Monday, April 11, 2005

It's been like two weeks or something since I've bitched about church

James carried the baptismal font to the back of the church on sunday at Fr's request. I never know what to expect from that guy, so it was another day in the life (on a positive note, however, they put a "handicapped only" sign on the first pew so the fricking non-handicapped people will stop sitting there). There were three baptisms yesterday, which they did at the beginning of mass. In the back of the church. I don't know why. Some day, when I'm supreme ruler of the universe (It'll happen. You'll see.) It will be a requirement in church construction that all new churches have baptistries. Y'know. Instead of shoving the baptismal font off in some corner of a tiny church where it's over crowded and no more than one and a half people can stand around it at the same time.

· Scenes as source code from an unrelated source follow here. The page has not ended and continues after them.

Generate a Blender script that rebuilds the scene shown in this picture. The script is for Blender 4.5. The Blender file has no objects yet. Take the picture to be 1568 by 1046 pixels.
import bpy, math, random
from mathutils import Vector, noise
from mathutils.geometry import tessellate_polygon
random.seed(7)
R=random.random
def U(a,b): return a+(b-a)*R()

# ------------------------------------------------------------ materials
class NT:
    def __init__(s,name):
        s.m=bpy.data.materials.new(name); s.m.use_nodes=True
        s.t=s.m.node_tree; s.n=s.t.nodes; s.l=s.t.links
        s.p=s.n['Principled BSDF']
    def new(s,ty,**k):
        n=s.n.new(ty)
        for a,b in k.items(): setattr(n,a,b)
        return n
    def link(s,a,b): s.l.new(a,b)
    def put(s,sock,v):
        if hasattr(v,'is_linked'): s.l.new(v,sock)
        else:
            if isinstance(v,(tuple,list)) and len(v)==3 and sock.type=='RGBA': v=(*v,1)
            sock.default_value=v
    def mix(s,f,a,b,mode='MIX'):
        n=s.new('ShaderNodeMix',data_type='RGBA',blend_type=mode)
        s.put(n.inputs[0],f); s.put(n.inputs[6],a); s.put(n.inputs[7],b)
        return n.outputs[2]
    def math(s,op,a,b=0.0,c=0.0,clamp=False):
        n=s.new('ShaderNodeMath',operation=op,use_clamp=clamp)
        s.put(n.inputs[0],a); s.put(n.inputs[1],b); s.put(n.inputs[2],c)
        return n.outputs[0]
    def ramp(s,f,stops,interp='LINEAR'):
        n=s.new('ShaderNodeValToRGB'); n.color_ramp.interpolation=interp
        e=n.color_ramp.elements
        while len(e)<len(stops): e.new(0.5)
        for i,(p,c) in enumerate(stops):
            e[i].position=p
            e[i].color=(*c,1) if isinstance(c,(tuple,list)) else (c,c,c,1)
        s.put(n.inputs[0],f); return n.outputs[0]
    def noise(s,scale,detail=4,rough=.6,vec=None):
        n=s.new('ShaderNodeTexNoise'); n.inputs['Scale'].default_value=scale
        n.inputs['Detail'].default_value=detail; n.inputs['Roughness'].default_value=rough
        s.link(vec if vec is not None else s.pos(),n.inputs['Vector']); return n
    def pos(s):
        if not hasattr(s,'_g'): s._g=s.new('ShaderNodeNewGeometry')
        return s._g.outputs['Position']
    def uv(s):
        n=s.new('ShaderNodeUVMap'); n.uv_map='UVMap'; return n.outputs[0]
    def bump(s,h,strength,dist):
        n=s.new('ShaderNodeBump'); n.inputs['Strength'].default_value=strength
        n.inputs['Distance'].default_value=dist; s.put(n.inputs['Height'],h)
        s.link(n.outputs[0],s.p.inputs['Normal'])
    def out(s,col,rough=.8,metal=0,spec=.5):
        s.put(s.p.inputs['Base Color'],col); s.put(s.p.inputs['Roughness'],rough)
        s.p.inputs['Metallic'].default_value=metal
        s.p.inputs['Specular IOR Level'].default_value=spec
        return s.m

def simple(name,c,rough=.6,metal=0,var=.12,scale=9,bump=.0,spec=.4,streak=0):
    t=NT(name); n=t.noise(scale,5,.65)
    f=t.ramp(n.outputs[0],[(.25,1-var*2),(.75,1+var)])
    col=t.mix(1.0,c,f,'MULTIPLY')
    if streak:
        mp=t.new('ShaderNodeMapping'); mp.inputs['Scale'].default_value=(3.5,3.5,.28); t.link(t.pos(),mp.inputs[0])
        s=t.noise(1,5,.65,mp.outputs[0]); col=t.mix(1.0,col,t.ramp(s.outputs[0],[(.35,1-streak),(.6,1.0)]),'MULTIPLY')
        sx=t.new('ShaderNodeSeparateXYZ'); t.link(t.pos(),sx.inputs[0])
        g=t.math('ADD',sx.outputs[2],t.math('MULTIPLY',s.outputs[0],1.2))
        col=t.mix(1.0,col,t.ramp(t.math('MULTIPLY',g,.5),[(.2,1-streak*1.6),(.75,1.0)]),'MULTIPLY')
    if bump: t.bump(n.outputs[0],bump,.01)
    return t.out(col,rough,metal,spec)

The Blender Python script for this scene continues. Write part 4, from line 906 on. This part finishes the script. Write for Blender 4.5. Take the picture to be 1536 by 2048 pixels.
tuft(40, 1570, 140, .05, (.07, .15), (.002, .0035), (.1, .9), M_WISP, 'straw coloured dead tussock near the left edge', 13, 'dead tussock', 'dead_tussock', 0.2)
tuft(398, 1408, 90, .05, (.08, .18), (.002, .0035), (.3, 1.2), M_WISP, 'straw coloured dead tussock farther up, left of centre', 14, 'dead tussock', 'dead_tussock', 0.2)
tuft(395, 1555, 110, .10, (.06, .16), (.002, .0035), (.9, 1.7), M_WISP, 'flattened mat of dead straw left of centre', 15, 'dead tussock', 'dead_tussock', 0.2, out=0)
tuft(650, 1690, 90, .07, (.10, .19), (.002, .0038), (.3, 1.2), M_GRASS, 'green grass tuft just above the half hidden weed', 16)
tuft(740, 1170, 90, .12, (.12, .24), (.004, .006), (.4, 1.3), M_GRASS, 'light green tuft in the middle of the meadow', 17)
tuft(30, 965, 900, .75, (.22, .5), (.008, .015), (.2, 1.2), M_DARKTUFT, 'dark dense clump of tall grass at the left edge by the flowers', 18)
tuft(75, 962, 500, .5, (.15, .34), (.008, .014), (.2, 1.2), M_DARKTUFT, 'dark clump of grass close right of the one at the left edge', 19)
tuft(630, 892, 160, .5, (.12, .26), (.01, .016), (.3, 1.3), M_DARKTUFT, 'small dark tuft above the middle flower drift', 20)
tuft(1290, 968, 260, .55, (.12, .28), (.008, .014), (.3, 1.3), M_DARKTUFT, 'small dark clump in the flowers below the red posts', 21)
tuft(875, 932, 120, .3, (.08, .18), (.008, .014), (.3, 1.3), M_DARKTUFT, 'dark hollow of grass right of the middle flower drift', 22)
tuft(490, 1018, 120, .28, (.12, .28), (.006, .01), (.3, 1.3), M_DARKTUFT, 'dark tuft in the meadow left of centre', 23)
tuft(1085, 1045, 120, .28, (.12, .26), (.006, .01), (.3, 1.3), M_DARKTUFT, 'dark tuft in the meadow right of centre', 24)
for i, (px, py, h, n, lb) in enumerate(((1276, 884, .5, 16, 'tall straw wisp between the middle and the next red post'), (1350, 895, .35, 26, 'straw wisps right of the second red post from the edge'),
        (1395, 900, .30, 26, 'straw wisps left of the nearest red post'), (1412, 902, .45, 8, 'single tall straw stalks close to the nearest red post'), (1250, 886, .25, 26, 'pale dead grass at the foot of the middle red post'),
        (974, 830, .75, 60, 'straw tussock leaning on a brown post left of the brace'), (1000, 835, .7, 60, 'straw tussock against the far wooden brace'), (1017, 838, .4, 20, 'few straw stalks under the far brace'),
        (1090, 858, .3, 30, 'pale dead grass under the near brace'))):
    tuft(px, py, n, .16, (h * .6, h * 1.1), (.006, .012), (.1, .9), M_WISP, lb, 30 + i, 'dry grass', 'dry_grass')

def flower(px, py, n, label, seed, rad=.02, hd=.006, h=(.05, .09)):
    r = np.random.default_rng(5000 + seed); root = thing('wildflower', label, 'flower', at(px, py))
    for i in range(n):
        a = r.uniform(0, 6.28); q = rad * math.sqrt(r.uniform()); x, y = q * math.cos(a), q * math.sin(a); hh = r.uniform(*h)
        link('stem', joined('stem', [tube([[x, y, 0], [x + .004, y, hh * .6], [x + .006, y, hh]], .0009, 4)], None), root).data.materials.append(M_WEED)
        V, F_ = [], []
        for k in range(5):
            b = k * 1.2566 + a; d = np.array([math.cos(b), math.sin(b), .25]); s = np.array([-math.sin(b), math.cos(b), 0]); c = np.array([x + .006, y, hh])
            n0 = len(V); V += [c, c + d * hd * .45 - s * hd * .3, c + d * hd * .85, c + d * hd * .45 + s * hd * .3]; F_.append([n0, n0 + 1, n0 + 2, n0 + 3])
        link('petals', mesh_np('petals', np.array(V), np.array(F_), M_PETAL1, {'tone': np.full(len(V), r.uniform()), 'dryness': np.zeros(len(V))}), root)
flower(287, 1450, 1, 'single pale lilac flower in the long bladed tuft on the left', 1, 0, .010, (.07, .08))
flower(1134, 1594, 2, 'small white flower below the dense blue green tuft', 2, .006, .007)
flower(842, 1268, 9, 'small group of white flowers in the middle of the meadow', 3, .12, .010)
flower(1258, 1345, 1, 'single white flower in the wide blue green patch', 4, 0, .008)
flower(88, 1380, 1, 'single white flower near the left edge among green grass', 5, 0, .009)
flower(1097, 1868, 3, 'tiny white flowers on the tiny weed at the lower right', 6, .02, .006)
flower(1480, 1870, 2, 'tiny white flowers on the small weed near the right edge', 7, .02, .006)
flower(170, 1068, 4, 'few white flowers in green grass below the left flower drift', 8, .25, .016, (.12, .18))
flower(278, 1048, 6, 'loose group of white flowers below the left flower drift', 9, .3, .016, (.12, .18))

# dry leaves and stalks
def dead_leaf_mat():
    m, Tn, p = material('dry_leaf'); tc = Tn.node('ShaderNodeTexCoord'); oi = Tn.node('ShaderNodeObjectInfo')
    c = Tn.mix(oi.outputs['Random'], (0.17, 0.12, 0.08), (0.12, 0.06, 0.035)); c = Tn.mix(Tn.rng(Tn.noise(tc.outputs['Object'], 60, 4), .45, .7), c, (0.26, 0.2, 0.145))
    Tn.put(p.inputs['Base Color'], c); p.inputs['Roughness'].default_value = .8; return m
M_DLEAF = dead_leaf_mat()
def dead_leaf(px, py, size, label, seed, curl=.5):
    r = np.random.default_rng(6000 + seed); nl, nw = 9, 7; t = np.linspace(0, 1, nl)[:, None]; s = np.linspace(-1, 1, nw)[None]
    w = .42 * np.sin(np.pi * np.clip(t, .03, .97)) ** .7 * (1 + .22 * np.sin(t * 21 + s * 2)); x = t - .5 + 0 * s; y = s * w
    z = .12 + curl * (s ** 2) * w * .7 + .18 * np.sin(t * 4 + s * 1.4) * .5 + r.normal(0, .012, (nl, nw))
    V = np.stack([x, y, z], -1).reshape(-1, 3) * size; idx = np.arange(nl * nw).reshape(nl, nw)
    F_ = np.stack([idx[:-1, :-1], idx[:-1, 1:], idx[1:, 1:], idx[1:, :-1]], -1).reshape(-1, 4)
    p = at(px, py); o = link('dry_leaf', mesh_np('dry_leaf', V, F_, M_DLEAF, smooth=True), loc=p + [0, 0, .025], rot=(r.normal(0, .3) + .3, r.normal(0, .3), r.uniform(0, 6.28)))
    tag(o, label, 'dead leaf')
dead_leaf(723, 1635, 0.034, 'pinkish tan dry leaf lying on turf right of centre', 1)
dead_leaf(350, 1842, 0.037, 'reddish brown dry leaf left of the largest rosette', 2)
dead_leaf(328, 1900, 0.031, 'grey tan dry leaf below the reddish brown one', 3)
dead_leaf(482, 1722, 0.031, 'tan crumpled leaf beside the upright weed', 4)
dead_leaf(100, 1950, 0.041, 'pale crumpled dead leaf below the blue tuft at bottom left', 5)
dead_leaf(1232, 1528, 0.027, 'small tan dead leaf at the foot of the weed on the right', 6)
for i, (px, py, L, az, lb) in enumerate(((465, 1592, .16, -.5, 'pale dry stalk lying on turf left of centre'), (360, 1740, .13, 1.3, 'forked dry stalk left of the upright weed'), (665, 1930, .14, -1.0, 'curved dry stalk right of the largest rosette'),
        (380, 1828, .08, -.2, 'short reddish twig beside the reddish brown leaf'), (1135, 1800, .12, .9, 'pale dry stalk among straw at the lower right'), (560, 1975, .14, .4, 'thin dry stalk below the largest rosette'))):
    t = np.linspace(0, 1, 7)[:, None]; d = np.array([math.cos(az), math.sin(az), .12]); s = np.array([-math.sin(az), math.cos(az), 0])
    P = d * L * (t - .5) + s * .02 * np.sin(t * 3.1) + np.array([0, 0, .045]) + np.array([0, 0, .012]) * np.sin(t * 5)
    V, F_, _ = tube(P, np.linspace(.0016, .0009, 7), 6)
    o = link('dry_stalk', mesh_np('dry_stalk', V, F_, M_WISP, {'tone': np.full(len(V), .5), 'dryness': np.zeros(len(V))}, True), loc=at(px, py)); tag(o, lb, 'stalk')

This church is a shoebox, I'm over it, whatever. The part that made my eyeball bulge out of my head like that gym teacher on Daria was when the lady in the choir who constantly harshes my mellow had a monolog that went something like this:

"Look, they're doing the baptisms in the back of the church. Well, that's different. They've never done it that way before. That's different. They've never done them in the back of the church before. That's different. That's different, them doing it in the back of the church. It's always nice to do something different. Look at that--that's different. That's different..."

Making sure she informed each and every member of the choir of this inDUHvidually. Because, y'know, I would have NEVER NOTICED without her telling me that a) the baptisms were being performed in the back of the church and b) that's different from SOP.

I thought about just getting up and walking out. Mostly because the desire to wrap my fingers around her throat and strangle was mushrooming in exponential and radioactive proportions.

And yes, I'm aware of the fact that I'm a bad person, christian, catholic, etc. I'm completely on top of how I once again fail to embody christian charity and patience. Jesus never slapped Peter around for all the stupid things that came out of his mouth, and let him be pope and everything. So I gotta keep working on it. HOWEVER, hows about SHE start working on not torturing me every fricking week? Too much to ask. I know.


Blogger chewy said...

i'm not catholic as i'm sure the comment i'm about to make will show and i hope as a catholic you won't be offended but couldn't you just smack her ass around then hit the confessional say your hail mary's and our father's and be done with it?